## WHAT THE TASK ASKS
Take the lines from the head of the listing through the one bearing "EYE = Vector((0, 0, HC))" and copy them exactly, leaving every picture out.

* START RAW DATA *

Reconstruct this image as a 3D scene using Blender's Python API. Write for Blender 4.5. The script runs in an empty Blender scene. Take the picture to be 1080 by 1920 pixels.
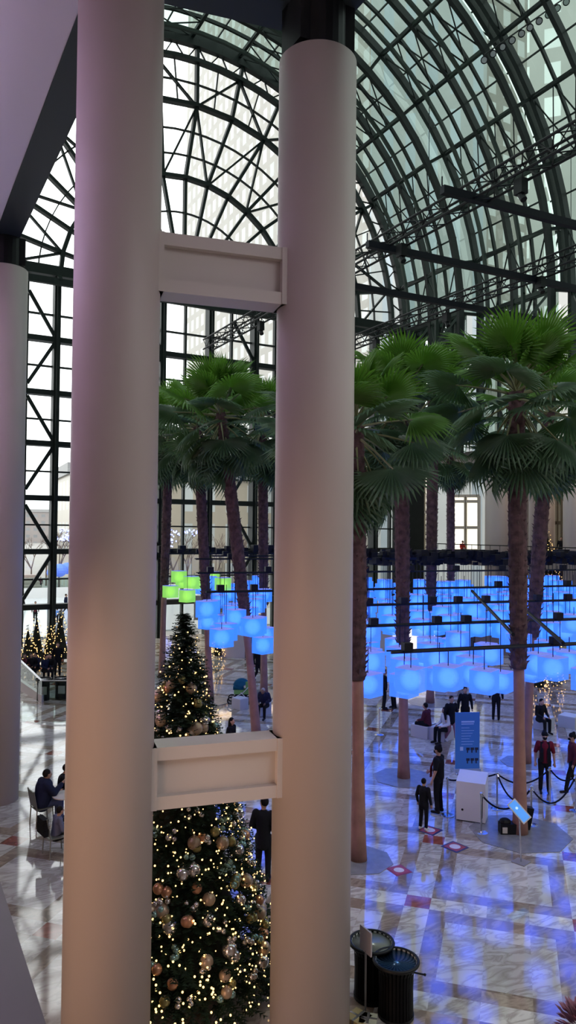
import bpy, math, random
from mathutils import Vector, Matrix
random.seed(7)
R = math.radians
sc = bpy.context.scene
COL = sc.collection
FOC, YAW, PITCH, ROLL, HC = 1400.0, 28.3, 1.43, 0.55, 7.5
FW = Vector((math.sin(R(YAW)), math.cos(R(YAW)), 0)); RT = Vector((math.cos(R(YAW)), -math.sin(R(YAW)), 0))
EYE = Vector((0, 0, HC))

# ---------------------------------------------------------------- survey helpers (where things stand in the hall)
def ray(px, py):
    x = (px-540)/FOC; y = (960-py)/FOC; r = R(ROLL); p = R(PITCH)
    x, y = x*math.cos(r)-y*math.sin(r), x*math.sin(r)+y*math.cos(r)
    f = math.cos(p)-y*math.sin(p); u = math.sin(p)+y*math.cos(p)
    return RT*x + FW*f + Vector((0, 0, u))
def G(px, py, z=0.0):
    d = ray(px, py); return EYE + d*((z-HC)/d.z)
def AT(px, py, D):
    d = ray(px, py); return EYE + d*(D/d.dot(FW))
def AY(px, py, a):
    d = ray(px, py); return EYE + d*(a/d.y)

# ---------------------------------------------------------------- materials
MATS = {}
def nt(name):
    m = bpy.data.materials.new(name); m.use_nodes = True; n = m.node_tree
    return m, n, n.nodes['Principled BSDF']
def mat(name, c, rough=.6, metal=0, emit=0, ec=None, spec=None, noise=0, nscale=8, bump=0):
    if name in MATS: return MATS[name]
    m, n, b = nt(name)
    b.inputs['Base Color'].default_value = (*c, 1); b.inputs['Roughness'].default_value = rough; b.inputs['Metallic'].default_value = metal
    if spec is not None: b.inputs['Specular IOR Level'].default_value = spec
    if emit: b.inputs['Emission Color'].default_value = (*(ec or c), 1); b.inputs['Emission Strength'].default_value = emit
    if noise or bump:
        tc = n.nodes.new('ShaderNodeTexCoord'); t = n.nodes.new('ShaderNodeTexNoise'); t.inputs['Scale'].default_value = nscale; t.inputs['Detail'].default_value = 4
        n.links.new(tc.outputs['Object'], t.inputs['Vector'])
        if noise:
            r = n.nodes.new('ShaderNodeValToRGB'); r.color_ramp.elements[0].color = (*[v*(1-noise) for v in c], 1); r.color_ramp.elements[1].color = (*[min(1, v*(1+noise)) for v in c], 1)
            r.color_ramp.elements[0].position = .3; r.color_ramp.elements[1].position = .7
            n.links.new(t.outputs['Fac'], r.inputs['Fac']); n.links.new(r.outputs['Color'], b.inputs['Base Color'])
        if bump:
            bp = n.nodes.new('ShaderNodeBump'); bp.inputs['Strength'].default_value = bump; bp.inputs['Distance'].default_value = .05
            n.links.new(t.outputs['Fac'], bp.inputs['Height']); n.links.new(bp.outputs['Normal'], b.inputs['Normal'])
    MATS[name] = m; return m
def glass(name, tint, refl=.12):
    m = bpy.data.materials.new(name); m.use_nodes = True; n = m.node_tree; n.nodes.clear()
    o = n.nodes.new('ShaderNodeOutputMaterial'); t = n.nodes.new('ShaderNodeBsdfTransparent'); g = n.nodes.new('ShaderNodeBsdfGlossy'); mx = n.nodes.new('ShaderNodeMixShader'); f = n.nodes.new('ShaderNodeFresnel')
    t.inputs[0].default_value = (*tint, 1); g.inputs['Roughness'].default_value = .03; g.inputs[0].default_value = (.9, .95, .92, 1); f.inputs[0].default_value = 1.0+refl*3
    n.links.new(f.outputs[0], mx.inputs[0]); n.links.new(t.outputs[0], mx.inputs[1]); n.links.new(g.outputs[0], mx.inputs[2]); n.links.new(mx.outputs[0], o.inputs[0])
    MATS[name] = m; return m
STEEL = mat('green_painted_steel', (.006, .011, .0095), .55, noise=.2, nscale=3, spec=.3)
STEEL2 = mat('grey_green_steel', (.022, .036, .028), .55, spec=.3)
BLACK = mat('black_metal', (.004, .0045, .006), .5, spec=.25)
NAVY = mat('dark_soffit_steel', (.018, .026, .03), .55)
WHITE = mat('white_plaster', (.55, .50, .47), .55)
COLM = mat('column_paint', (.42, .36, .335), .5, bump=.02, nscale=14)
CEIL = mat('ceiling_paint', (.84, .78, .84), .7)
CHROME = mat('brushed_chrome', (.55, .56, .6), .22, 1)
GLASSF = glass('clear_facade_glass', (.86, .88, .87), .1)
GLASSV = glass('tinted_vault_glass', (.37, .46, .42), .10)
GLASSB = glass('balustrade_glass', (.75, .85, .83), .12)

# ---------------------------------------------------------------- mesh builder
class MB:
    def __init__(s): s.v = []; s.f = []; s.m = []; s.mi = 0
    def quad(s, *p):
        k = len(s.v); s.v += [tuple(q) for q in p]; s.f.append(tuple(range(k, k+len(p)))); s.m.append(s.mi)
    def add(s, vs, fs):
        k = len(s.v); s.v += [tuple(v) for v in vs]; s.f += [tuple(i+k for i in f) for f in fs]; s.m += [s.mi]*len(fs)
    def box(s, x0, x1, y0, y1, z0, z1):
        vs = [(x, y, z) for z in (z0, z1) for y in (y0, y1) for x in (x0, x1)]
        s.add(vs, [(0, 2, 3, 1), (4, 5, 7, 6), (0, 1, 5, 4), (2, 6, 7, 3), (0, 4, 6, 2), (1, 3, 7, 5)])
    def obox(s, c, ax, ay, az, hx, hy, hz):
        c = Vector(c); vs = [c+ax*(x*hx)+ay*(y*hy)+az*(z*hz) for z in (-1, 1) for y in (-1, 1) for x in (-1, 1)]
        s.add(vs, [(0, 2, 3, 1), (4, 5, 7, 6), (0, 1, 5, 4), (2, 6, 7, 3), (0, 4, 6, 2), (1, 3, 7, 5)])
    def bar(s, p0, p1, w, h, up=Vector((0, 0, 1))):
        p0 = Vector(p0); p1 = Vector(p1); d = p1-p0; L = d.length
        if L < 1e-6: return
        d /= L; sd = d.cross(up)
        if sd.length < 1e-4: sd = d.cross(Vector((1, 0, 0)))
        sd.normalize(); u = sd.cross(d)
        s.obox((p0+p1)/2, d, sd, u, L/2, w/2, h/2)
    def tube(s, pts, rs, n=8, cap=True):
        pts = [Vector(p) for p in pts]
        if not hasattr(rs, '__len__'): rs = [rs]*len(pts)
        k = len(s.v); ref = None
        for i, p in enumerate(pts):
            d = (pts[min(i+1, len(pts)-1)]-pts[max(i-1, 0)]).normalized()
            if ref is None:
                ref = d.cross(Vector((0, 0, 1)))
                if ref.length < .05: ref = Vector((1, 0, 0))
            a = (ref-d*ref.dot(d)).normalized(); ref = a; b = d.cross(a)
            for j in range(n):
                t = 2*math.pi*j/n; s.v.append(tuple(p+(a*math.cos(t)+b*math.sin(t))*rs[i]))
        for i in range(len(pts)-1):
            for j in range(n):
                s.f.append((k+i*n+j, k+i*n+(j+1) % n, k+(i+1)*n+(j+1) % n, k+(i+1)*n+j)); s.m.append(s.mi)
        if cap:
            s.f.append(tuple(k+j for j in range(n))[::-1]); s.f.append(tuple(k+(len(pts)-1)*n+j for j in range(n))); s.m += [s.mi]*2
    def lathe(s, prof, n=24, c=(0, 0, 0), sx=1, sy=1):
        k = len(s.v)
        for r, z in prof:
            for j in range(n):
                t = 2*math.pi*j/n; s.v.append((c[0]+r*math.cos(t)*sx, c[1]+r*math.sin(t)*sy, c[2]+z))
        for i in range(len(prof)-1):
            for j in range(n):
                s.f.append((k+i*n+j, k+i*n+(j+1) % n, k+(i+1)*n+(j+1) % n, k+(i+1)*n+j)); s.m.append(s.mi)
        for i, rev in ((0, True), (len(prof)-1, False)):
            if prof[i][0] > 1e-4:
                q = tuple(k+i*n+j for j in range(n)); s.f.append(q[::-1] if rev else q); s.m.append(s.mi)
    def sph(s, c, r, n=10, m=7, M=None):
        if not hasattr(r, '__len__'): r = (r, r, r)
        vs = []; fs = []
        for i in range(m+1):
            ph = math.pi*i/m
            for j in range(n):
                t = 2*math.pi*j/n; v = Vector((r[0]*math.sin(ph)*math.cos(t), r[1]*math.sin(ph)*math.sin(t), r[2]*math.cos(ph)))
                if M: v = M @ v
                vs.append(Vector(c)+v)
        for i in range(m):
            for j in range(n): fs.append((i*n+j, (i+1)*n+j, (i+1)*n+(j+1) % n, i*n+(j+1) % n))
        s.add(vs, fs)
    def cap(s, p0, r0, p1, r1, n=10):
        p0 = Vector(p0); p1 = Vector(p1); d = (p1-p0); L = d.length
        if L < 1e-5: s.sph(p0, r0, n); return
        d /= L; pts = []; rs = []
        for t in (80, 55, 28, 0): pts.append(p0-d*r0*math.sin(R(t))); rs.append(max(1e-4, r0*math.cos(R(t))))
        for t in (0, 28, 55, 80): pts.append(p1+d*r1*math.sin(R(t))); rs.append(max(1e-4, r1*math.cos(R(t))))
        s.tube(pts, rs, n)
    def build(s, name, mats, parent=None, smooth=False, loc=None):
        me = bpy.data.meshes.new(name); me.from_pydata(s.v, [], s.f)
        if not isinstance(mats, (list, tuple)): mats = [mats]
        for m in mats: me.materials.append(m)
        if len(mats) > 1: me.polygons.foreach_set('material_index', s.m)
        if smooth: me.polygons.foreach_set('use_smooth', [True]*len(me.polygons))
        me.update(); o = bpy.data.objects.new(name, me); COL.objects.link(o)
        if parent: o.parent = parent
        if loc is not None: o.location = loc
        return o
def tag(o, label=None, cat=None, group=None, kind=None):
    if label: o['label'] = label
    if cat: o['category'] = cat
    if group: o['group'] = group
    if kind: o['kind'] = kind
    return o
def thing(name, label, cat, loc=(0, 0, 0), rz=0, group=None):
    o = bpy.data.objects.new(name, None); COL.objects.link(o); o.location = loc; o.rotation_euler = (0, 0, rz); o.empty_display_size = .1
    return tag(o, label, cat, group)
def kids(o): return [c for c in bpy.data.objects if c.parent == o]
def copy_tree(o, loc, rz=0, scale=1, label=None, group=None):
    c = o.copy(); COL.objects.link(c); c.location = loc; c.rotation_euler = (0, 0, rz); c.scale = (scale,)*3
    if label: c['label'] = label
    if group: c['group'] = group
    for ch in o.children:
        k = ch.copy(); COL.objects.link(k); k.parent = c
        for g in ch.children:
            q = g.copy(); COL.objects.link(q); q.parent = k
    return c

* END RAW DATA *

## SOLUTION TO THIS PROBLEM
Reconstruct this image as a 3D scene using Blender's Python API. Write for Blender 4.5. The script runs in an empty Blender scene. Take the picture to be 1080 by 1920 pixels.
import bpy, math, random
from mathutils import Vector, Matrix
random.seed(7)
R = math.radians
sc = bpy.context.scene
COL = sc.collection
FOC, YAW, PITCH, ROLL, HC = 1400.0, 28.3, 1.43, 0.55, 7.5
FW = Vector((math.sin(R(YAW)), math.cos(R(YAW)), 0)); RT = Vector((math.cos(R(YAW)), -math.sin(R(YAW)), 0))
EYE = Vector((0, 0, HC))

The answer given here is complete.